+++ Information provided +++

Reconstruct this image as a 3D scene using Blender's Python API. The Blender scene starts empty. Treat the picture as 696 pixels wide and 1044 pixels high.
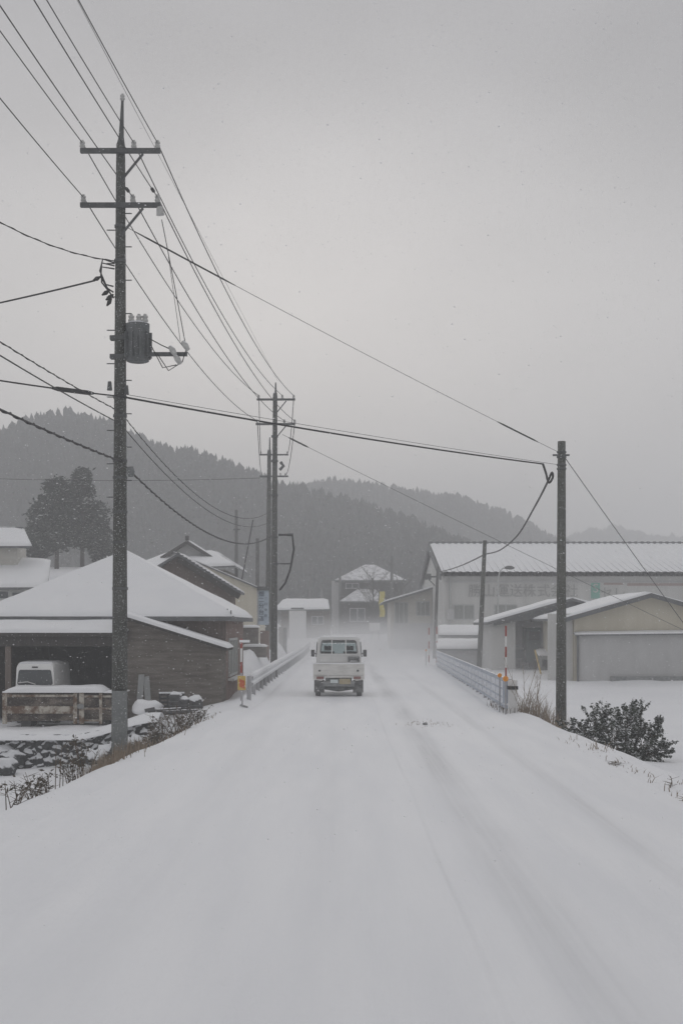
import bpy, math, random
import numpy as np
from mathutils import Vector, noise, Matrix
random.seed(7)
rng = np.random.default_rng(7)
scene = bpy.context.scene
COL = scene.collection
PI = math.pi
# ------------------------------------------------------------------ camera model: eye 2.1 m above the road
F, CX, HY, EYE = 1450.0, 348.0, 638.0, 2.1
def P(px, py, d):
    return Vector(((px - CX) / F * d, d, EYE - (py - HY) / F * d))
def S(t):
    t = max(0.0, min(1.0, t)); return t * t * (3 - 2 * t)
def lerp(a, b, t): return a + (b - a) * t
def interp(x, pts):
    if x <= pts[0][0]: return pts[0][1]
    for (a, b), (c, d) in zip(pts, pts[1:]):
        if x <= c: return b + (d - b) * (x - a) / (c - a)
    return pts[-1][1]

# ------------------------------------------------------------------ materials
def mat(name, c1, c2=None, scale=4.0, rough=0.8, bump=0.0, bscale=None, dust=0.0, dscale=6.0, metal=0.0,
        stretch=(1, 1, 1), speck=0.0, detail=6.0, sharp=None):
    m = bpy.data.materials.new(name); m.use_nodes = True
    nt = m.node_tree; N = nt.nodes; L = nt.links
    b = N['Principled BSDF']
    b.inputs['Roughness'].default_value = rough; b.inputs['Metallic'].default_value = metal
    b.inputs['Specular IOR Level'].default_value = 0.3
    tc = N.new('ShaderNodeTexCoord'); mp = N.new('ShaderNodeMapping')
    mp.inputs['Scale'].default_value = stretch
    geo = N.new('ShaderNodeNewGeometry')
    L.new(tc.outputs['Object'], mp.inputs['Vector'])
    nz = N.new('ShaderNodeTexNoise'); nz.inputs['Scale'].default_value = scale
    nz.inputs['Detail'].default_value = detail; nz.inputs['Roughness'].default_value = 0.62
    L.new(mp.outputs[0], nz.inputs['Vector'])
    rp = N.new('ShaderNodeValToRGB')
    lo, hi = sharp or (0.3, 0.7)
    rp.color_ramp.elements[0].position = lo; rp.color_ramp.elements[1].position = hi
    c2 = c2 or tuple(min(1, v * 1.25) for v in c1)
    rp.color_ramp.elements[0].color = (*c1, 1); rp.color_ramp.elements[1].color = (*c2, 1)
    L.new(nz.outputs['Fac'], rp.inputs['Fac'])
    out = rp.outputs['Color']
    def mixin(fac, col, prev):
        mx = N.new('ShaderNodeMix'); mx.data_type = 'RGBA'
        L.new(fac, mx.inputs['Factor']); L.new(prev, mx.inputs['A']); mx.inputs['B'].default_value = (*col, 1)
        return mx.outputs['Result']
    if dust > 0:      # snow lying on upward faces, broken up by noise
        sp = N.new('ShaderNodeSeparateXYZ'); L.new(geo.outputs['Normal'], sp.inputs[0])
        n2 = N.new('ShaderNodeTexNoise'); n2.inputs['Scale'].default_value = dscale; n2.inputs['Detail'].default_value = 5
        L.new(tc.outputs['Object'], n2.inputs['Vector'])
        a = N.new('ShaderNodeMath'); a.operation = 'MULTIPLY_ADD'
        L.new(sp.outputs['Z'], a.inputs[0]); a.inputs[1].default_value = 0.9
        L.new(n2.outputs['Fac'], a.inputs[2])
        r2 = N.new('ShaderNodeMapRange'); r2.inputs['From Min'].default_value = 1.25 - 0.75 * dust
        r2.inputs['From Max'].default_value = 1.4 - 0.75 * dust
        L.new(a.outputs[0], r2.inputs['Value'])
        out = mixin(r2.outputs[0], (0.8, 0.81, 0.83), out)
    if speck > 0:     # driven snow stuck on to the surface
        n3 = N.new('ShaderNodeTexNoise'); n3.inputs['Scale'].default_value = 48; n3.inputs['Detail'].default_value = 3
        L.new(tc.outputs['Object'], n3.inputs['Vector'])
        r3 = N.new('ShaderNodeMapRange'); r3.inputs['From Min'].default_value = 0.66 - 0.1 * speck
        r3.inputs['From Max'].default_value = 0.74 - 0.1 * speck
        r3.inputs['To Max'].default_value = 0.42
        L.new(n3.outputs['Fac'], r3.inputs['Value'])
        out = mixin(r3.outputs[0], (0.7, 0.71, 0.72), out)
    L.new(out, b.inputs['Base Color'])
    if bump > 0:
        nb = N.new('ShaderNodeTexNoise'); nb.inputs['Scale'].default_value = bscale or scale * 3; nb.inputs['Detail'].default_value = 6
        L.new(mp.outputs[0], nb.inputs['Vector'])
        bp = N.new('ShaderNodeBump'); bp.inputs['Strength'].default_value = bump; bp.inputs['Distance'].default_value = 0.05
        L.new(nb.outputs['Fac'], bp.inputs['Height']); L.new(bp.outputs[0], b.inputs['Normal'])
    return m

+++

**What needs to be done:**
Leave the pictures out and output the rest of the listing exactly.

**Solution:**
Reconstruct this image as a 3D scene using Blender's Python API. The Blender scene starts empty. Treat the picture as 696 pixels wide and 1044 pixels high.
import bpy, math, random
import numpy as np
from mathutils import Vector, noise, Matrix
random.seed(7)
rng = np.random.default_rng(7)
scene = bpy.context.scene
COL = scene.collection
PI = math.pi
# ------------------------------------------------------------------ camera model: eye 2.1 m above the road
F, CX, HY, EYE = 1450.0, 348.0, 638.0, 2.1
def P(px, py, d):
    return Vector(((px - CX) / F * d, d, EYE - (py - HY) / F * d))
def S(t):
    t = max(0.0, min(1.0, t)); return t * t * (3 - 2 * t)
def lerp(a, b, t): return a + (b - a) * t
def interp(x, pts):
    if x <= pts[0][0]: return pts[0][1]
    for (a, b), (c, d) in zip(pts, pts[1:]):
        if x <= c: return b + (d - b) * (x - a) / (c - a)
    return pts[-1][1]

# ------------------------------------------------------------------ materials
def mat(name, c1, c2=None, scale=4.0, rough=0.8, bump=0.0, bscale=None, dust=0.0, dscale=6.0, metal=0.0,
        stretch=(1, 1, 1), speck=0.0, detail=6.0, sharp=None):
    m = bpy.data.materials.new(name); m.use_nodes = True
    nt = m.node_tree; N = nt.nodes; L = nt.links
    b = N['Principled BSDF']
    b.inputs['Roughness'].default_value = rough; b.inputs['Metallic'].default_value = metal
    b.inputs['Specular IOR Level'].default_value = 0.3
    tc = N.new('ShaderNodeTexCoord'); mp = N.new('ShaderNodeMapping')
    mp.inputs['Scale'].default_value = stretch
    geo = N.new('ShaderNodeNewGeometry')
    L.new(tc.outputs['Object'], mp.inputs['Vector'])
    nz = N.new('ShaderNodeTexNoise'); nz.inputs['Scale'].default_value = scale
    nz.inputs['Detail'].default_value = detail; nz.inputs['Roughness'].default_value = 0.62
    L.new(mp.outputs[0], nz.inputs['Vector'])
    rp = N.new('ShaderNodeValToRGB')
    lo, hi = sharp or (0.3, 0.7)
    rp.color_ramp.elements[0].position = lo; rp.color_ramp.elements[1].position = hi
    c2 = c2 or tuple(min(1, v * 1.25) for v in c1)
    rp.color_ramp.elements[0].color = (*c1, 1); rp.color_ramp.elements[1].color = (*c2, 1)
    L.new(nz.outputs['Fac'], rp.inputs['Fac'])
    out = rp.outputs['Color']
    def mixin(fac, col, prev):
        mx = N.new('ShaderNodeMix'); mx.data_type = 'RGBA'
        L.new(fac, mx.inputs['Factor']); L.new(prev, mx.inputs['A']); mx.inputs['B'].default_value = (*col, 1)
        return mx.outputs['Result']
    if dust > 0:      # snow lying on upward faces, broken up by noise
        sp = N.new('ShaderNodeSeparateXYZ'); L.new(geo.outputs['Normal'], sp.inputs[0])
        n2 = N.new('ShaderNodeTexNoise'); n2.inputs['Scale'].default_value = dscale; n2.inputs['Detail'].default_value = 5
        L.new(tc.outputs['Object'], n2.inputs['Vector'])
        a = N.new('ShaderNodeMath'); a.operation = 'MULTIPLY_ADD'
        L.new(sp.outputs['Z'], a.inputs[0]); a.inputs[1].default_value = 0.9
        L.new(n2.outputs['Fac'], a.inputs[2])
        r2 = N.new('ShaderNodeMapRange'); r2.inputs['From Min'].default_value = 1.25 - 0.75 * dust
        r2.inputs['From Max'].default_value = 1.4 - 0.75 * dust
        L.new(a.outputs[0], r2.inputs['Value'])
        out = mixin(r2.outputs[0], (0.8, 0.81, 0.83), out)
    if speck > 0:     # driven snow stuck on to the surface
        n3 = N.new('ShaderNodeTexNoise'); n3.inputs['Scale'].default_value = 48; n3.inputs['Detail'].default_value = 3
        L.new(tc.outputs['Object'], n3.inputs['Vector'])
        r3 = N.new('ShaderNodeMapRange'); r3.inputs['From Min'].default_value = 0.66 - 0.1 * speck
        r3.inputs['From Max'].default_value = 0.74 - 0.1 * speck
        r3.inputs['To Max'].default_value = 0.42
        L.new(n3.outputs['Fac'], r3.inputs['Value'])
        out = mixin(r3.outputs[0], (0.7, 0.71, 0.72), out)
    L.new(out, b.inputs['Base Color'])
    if bump > 0:
        nb = N.new('ShaderNodeTexNoise'); nb.inputs['Scale'].default_value = bscale or scale * 3; nb.inputs['Detail'].default_value = 6
        L.new(mp.outputs[0], nb.inputs['Vector'])
        bp = N.new('ShaderNodeBump'); bp.inputs['Strength'].default_value = bump; bp.inputs['Distance'].default_value = 0.05
        L.new(nb.outputs['Fac'], bp.inputs['Height']); L.new(bp.outputs[0], b.inputs['Normal'])
    return m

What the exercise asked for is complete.